Task to carry out. For the copy, please give all of the data again exactly and leave the pictures out.

Data lines.

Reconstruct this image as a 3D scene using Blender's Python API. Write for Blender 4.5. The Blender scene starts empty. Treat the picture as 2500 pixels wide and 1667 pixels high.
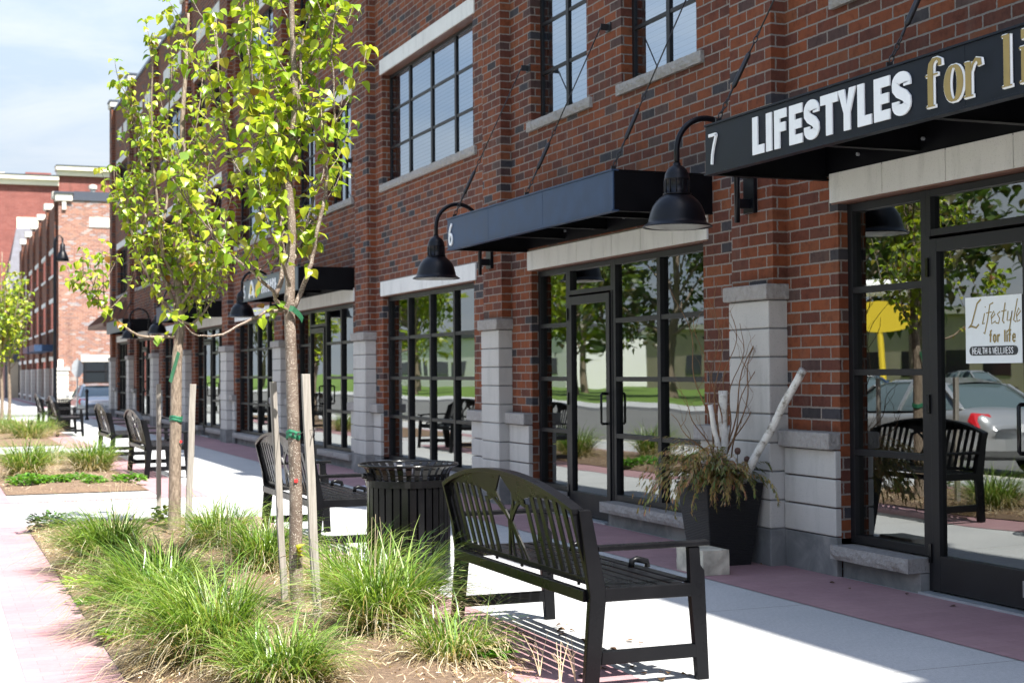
import bpy, math, random
from mathutils import Vector, Matrix, noise
R = math.radians
random.seed(7)
scene = bpy.context.scene
col = scene.collection
# ------------------------------------------------------------------ helpers
ROOT = {}
def tag(o, label=None, cat=None, group=None, kind=None):
    if label: o['label'] = label
    if cat: o['category'] = cat
    if group: o['group'] = group
    if kind: o['kind'] = kind
    return o
def thing(name, loc, label, cat, group=None):
    o = bpy.data.objects.new(name, None); col.objects.link(o)
    o.location = loc; o.empty_display_size = .1
    ROOT[o.name] = Vector(loc)
    return tag(o, label, cat, group)
class MB:
    def __init__(s): s.v = []; s.f = []; s.c = []
    def add(s, vs, fs, c=None):
        n = len(s.v); s.v.extend([tuple(p) for p in vs]); s.f.extend([tuple(i + n for i in f) for f in fs])
        if c is not None: s.c.extend([c] * len(fs))
        return s
    def box(s, x0, x1, y0, y1, z0, z1):
        if x0 > x1: x0, x1 = x1, x0
        if y0 > y1: y0, y1 = y1, y0
        if z0 > z1: z0, z1 = z1, z0
        return s.add([(x0,y0,z0),(x1,y0,z0),(x1,y1,z0),(x0,y1,z0),(x0,y0,z1),(x1,y0,z1),(x1,y1,z1),(x0,y1,z1)],
              [(0,3,2,1),(4,5,6,7),(0,1,5,4),(1,2,6,5),(2,3,7,6),(3,0,4,7)])
    def quad(s, a, b, c, d): return s.add([a, b, c, d], [(0,1,2,3)])
    def tube(s, pts, r, n=8, cap=True):
        pts = [Vector(p) for p in pts]; m = len(pts)
        rs = r if isinstance(r, (list, tuple)) else [r] * m
        vs = []; fs = []; up = None
        for i, p in enumerate(pts):
            d = (pts[min(i+1,m-1)] - pts[max(i-1,0)])
            if d.length < 1e-9: d = Vector((0,0,1))
            d.normalize()
            if up is None:
                up = Vector((0,0,1)) if abs(d.z) < .9 else Vector((1,0,0))
            a = d.cross(up)
            if a.length < 1e-6: a = d.cross(Vector((0,1,0)))
            a.normalize(); b = a.cross(d).normalized(); up = b
            for k in range(n):
                t = 2*math.pi*k/n
                vs.append(p + (a*math.cos(t) + b*math.sin(t)) * rs[i])
        for i in range(m-1):
            for k in range(n):
                k2 = (k+1) % n
                fs.append((i*n+k, i*n+k2, (i+1)*n+k2, (i+1)*n+k))
        if cap:
            fs.append(tuple(range(n))[::-1]); fs.append(tuple((m-1)*n+k for k in range(n)))
        return s.add(vs, fs)
    def lathe(s, prof, c=(0,0), n=32, close=False):
        vs = []; fs = []; m = len(prof)
        for r, z in prof:
            for k in range(n):
                t = 2*math.pi*k/n
                vs.append((c[0]+r*math.cos(t), c[1]+r*math.sin(t), z))
        for i in range(m-1):
            for k in range(n):
                k2 = (k+1) % n
                fs.append((i*n+k, i*n+k2, (i+1)*n+k2, (i+1)*n+k))
        return s.add(vs, fs)
    def bar(s, a, b, w, h, up=(0,0,1)):
        a = Vector(a); b = Vector(b); d = (b-a).normalized(); up = Vector(up)
        sx = d.cross(up)
        if sx.length < 1e-6: sx = Vector((1,0,0))
        sx.normalize(); sz = sx.cross(d).normalized()
        vs = []
        for p in (a, b):
            for i, j in ((-1,-1),(1,-1),(1,1),(-1,1)): vs.append(p + sx*(i*w/2) + sz*(j*h/2))
        return s.add(vs, [(3,2,1,0),(4,5,6,7),(0,1,5,4),(1,2,6,5),(2,3,7,6),(3,0,4,7)])
    def build(s, name, mat, parent=None, bevel=0, smooth=False, root=None, colors=None):
        me = bpy.data.meshes.new(name)
        off = Vector((0,0,0)); q = parent
        while q is not None:
            if q.name in ROOT: off = ROOT[q.name]; break
            q = q.parent
        me.from_pydata([(p[0]-off.x, p[1]-off.y, p[2]-off.z) for p in s.v], [], s.f)
        if isinstance(mat, (list, tuple)):
            for m_ in mat: me.materials.append(m_)
        else: me.materials.append(mat)
        if s.c and len(s.c) == len(s.f):
            at = me.color_attributes.new('tint', 'FLOAT_COLOR', 'CORNER')
            buf = []
            for f, c in zip(s.f, s.c): buf.extend((c[0], c[1], c[2], 1.0) * len(f))
            at.data.foreach_set('color', buf)
        if smooth: me.polygons.foreach_set('use_smooth', [True]*len(me.polygons))
        o = bpy.data.objects.new(name, me); col.objects.link(o)
        if parent is not None: o.parent = parent
        if bevel:
            b = o.modifiers.new('bevel', 'BEVEL'); b.width = bevel; b.segments = 2; b.limit_method = 'ANGLE'; b.harden_normals = False
        return o
def smooth_by_angle(o, deg=40):
    for p in o.data.polygons: p.use_smooth = True
    try:
        with bpy.context.temp_override(object=o, active_object=o, selected_objects=[o], selected_editable_objects=[o]):
            bpy.ops.object.shade_smooth_by_angle(angle=R(deg))
    except Exception: pass
# ------------------------------------------------------------------ materials
M = {}
def newmat(name):
    m = bpy.data.materials.new(name); m.use_nodes = True
    nt = m.node_tree; nt.nodes.clear()
    out = nt.nodes.new('ShaderNodeOutputMaterial')
    p = nt.nodes.new('ShaderNodeBsdfPrincipled'); nt.links.new(p.outputs[0], out.inputs[0])
    M[name] = m
    return m, nt, p, out
def N(nt, t, **kw):
    n = nt.nodes.new(t)
    for k, v in kw.items(): setattr(n, k, v)
    return n
def L(nt, a, b): nt.links.new(a, b)
def rgb(c): return (c[0], c[1], c[2], 1)
def math_(nt, op, a, b=None, c=None):
    n = N(nt, 'ShaderNodeMath', operation=op)
    for i, x in enumerate((a, b, c)):
        if x is None: continue
        if isinstance(x, (int, float)): n.inputs[i].default_value = x
        else: L(nt, x, n.inputs[i])
    return n.outputs[0]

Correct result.
Reconstruct this image as a 3D scene using Blender's Python API. Write for Blender 4.5. The Blender scene starts empty. Treat the picture as 2500 pixels wide and 1667 pixels high.
import bpy, math, random
from mathutils import Vector, Matrix, noise
R = math.radians
random.seed(7)
scene = bpy.context.scene
col = scene.collection
# ------------------------------------------------------------------ helpers
ROOT = {}
def tag(o, label=None, cat=None, group=None, kind=None):
    if label: o['label'] = label
    if cat: o['category'] = cat
    if group: o['group'] = group
    if kind: o['kind'] = kind
    return o
def thing(name, loc, label, cat, group=None):
    o = bpy.data.objects.new(name, None); col.objects.link(o)
    o.location = loc; o.empty_display_size = .1
    ROOT[o.name] = Vector(loc)
    return tag(o, label, cat, group)
class MB:
    def __init__(s): s.v = []; s.f = []; s.c = []
    def add(s, vs, fs, c=None):
        n = len(s.v); s.v.extend([tuple(p) for p in vs]); s.f.extend([tuple(i + n for i in f) for f in fs])
        if c is not None: s.c.extend([c] * len(fs))
        return s
    def box(s, x0, x1, y0, y1, z0, z1):
        if x0 > x1: x0, x1 = x1, x0
        if y0 > y1: y0, y1 = y1, y0
        if z0 > z1: z0, z1 = z1, z0
        return s.add([(x0,y0,z0),(x1,y0,z0),(x1,y1,z0),(x0,y1,z0),(x0,y0,z1),(x1,y0,z1),(x1,y1,z1),(x0,y1,z1)],
              [(0,3,2,1),(4,5,6,7),(0,1,5,4),(1,2,6,5),(2,3,7,6),(3,0,4,7)])
    def quad(s, a, b, c, d): return s.add([a, b, c, d], [(0,1,2,3)])
    def tube(s, pts, r, n=8, cap=True):
        pts = [Vector(p) for p in pts]; m = len(pts)
        rs = r if isinstance(r, (list, tuple)) else [r] * m
        vs = []; fs = []; up = None
        for i, p in enumerate(pts):
            d = (pts[min(i+1,m-1)] - pts[max(i-1,0)])
            if d.length < 1e-9: d = Vector((0,0,1))
            d.normalize()
            if up is None:
                up = Vector((0,0,1)) if abs(d.z) < .9 else Vector((1,0,0))
            a = d.cross(up)
            if a.length < 1e-6: a = d.cross(Vector((0,1,0)))
            a.normalize(); b = a.cross(d).normalized(); up = b
            for k in range(n):
                t = 2*math.pi*k/n
                vs.append(p + (a*math.cos(t) + b*math.sin(t)) * rs[i])
        for i in range(m-1):
            for k in range(n):
                k2 = (k+1) % n
                fs.append((i*n+k, i*n+k2, (i+1)*n+k2, (i+1)*n+k))
        if cap:
            fs.append(tuple(range(n))[::-1]); fs.append(tuple((m-1)*n+k for k in range(n)))
        return s.add(vs, fs)
    def lathe(s, prof, c=(0,0), n=32, close=False):
        vs = []; fs = []; m = len(prof)
        for r, z in prof:
            for k in range(n):
                t = 2*math.pi*k/n
                vs.append((c[0]+r*math.cos(t), c[1]+r*math.sin(t), z))
        for i in range(m-1):
            for k in range(n):
                k2 = (k+1) % n
                fs.append((i*n+k, i*n+k2, (i+1)*n+k2, (i+1)*n+k))
        return s.add(vs, fs)
    def bar(s, a, b, w, h, up=(0,0,1)):
        a = Vector(a); b = Vector(b); d = (b-a).normalized(); up = Vector(up)
        sx = d.cross(up)
        if sx.length < 1e-6: sx = Vector((1,0,0))
        sx.normalize(); sz = sx.cross(d).normalized()
        vs = []
        for p in (a, b):
            for i, j in ((-1,-1),(1,-1),(1,1),(-1,1)): vs.append(p + sx*(i*w/2) + sz*(j*h/2))
        return s.add(vs, [(3,2,1,0),(4,5,6,7),(0,1,5,4),(1,2,6,5),(2,3,7,6),(3,0,4,7)])
    def build(s, name, mat, parent=None, bevel=0, smooth=False, root=None, colors=None):
        me = bpy.data.meshes.new(name)
        off = Vector((0,0,0)); q = parent
        while q is not None:
            if q.name in ROOT: off = ROOT[q.name]; break
            q = q.parent
        me.from_pydata([(p[0]-off.x, p[1]-off.y, p[2]-off.z) for p in s.v], [], s.f)
        if isinstance(mat, (list, tuple)):
            for m_ in mat: me.materials.append(m_)
        else: me.materials.append(mat)
        if s.c and len(s.c) == len(s.f):
            at = me.color_attributes.new('tint', 'FLOAT_COLOR', 'CORNER')
            buf = []
            for f, c in zip(s.f, s.c): buf.extend((c[0], c[1], c[2], 1.0) * len(f))
            at.data.foreach_set('color', buf)
        if smooth: me.polygons.foreach_set('use_smooth', [True]*len(me.polygons))
        o = bpy.data.objects.new(name, me); col.objects.link(o)
        if parent is not None: o.parent = parent
        if bevel:
            b = o.modifiers.new('bevel', 'BEVEL'); b.width = bevel; b.segments = 2; b.limit_method = 'ANGLE'; b.harden_normals = False
        return o
def smooth_by_angle(o, deg=40):
    for p in o.data.polygons: p.use_smooth = True
    try:
        with bpy.context.temp_override(object=o, active_object=o, selected_objects=[o], selected_editable_objects=[o]):
            bpy.ops.object.shade_smooth_by_angle(angle=R(deg))
    except Exception: pass
# ------------------------------------------------------------------ materials
M = {}
def newmat(name):
    m = bpy.data.materials.new(name); m.use_nodes = True
    nt = m.node_tree; nt.nodes.clear()
    out = nt.nodes.new('ShaderNodeOutputMaterial')
    p = nt.nodes.new('ShaderNodeBsdfPrincipled'); nt.links.new(p.outputs[0], out.inputs[0])
    M[name] = m
    return m, nt, p, out
def N(nt, t, **kw):
    n = nt.nodes.new(t)
    for k, v in kw.items(): setattr(n, k, v)
    return n
def L(nt, a, b): nt.links.new(a, b)
def rgb(c): return (c[0], c[1], c[2], 1)
def math_(nt, op, a, b=None, c=None):
    n = N(nt, 'ShaderNodeMath', operation=op)
    for i, x in enumerate((a, b, c)):
        if x is None: continue
        if isinstance(x, (int, float)): n.inputs[i].default_value = x
        else: L(nt, x, n.inputs[i])
    return n.outputs[0]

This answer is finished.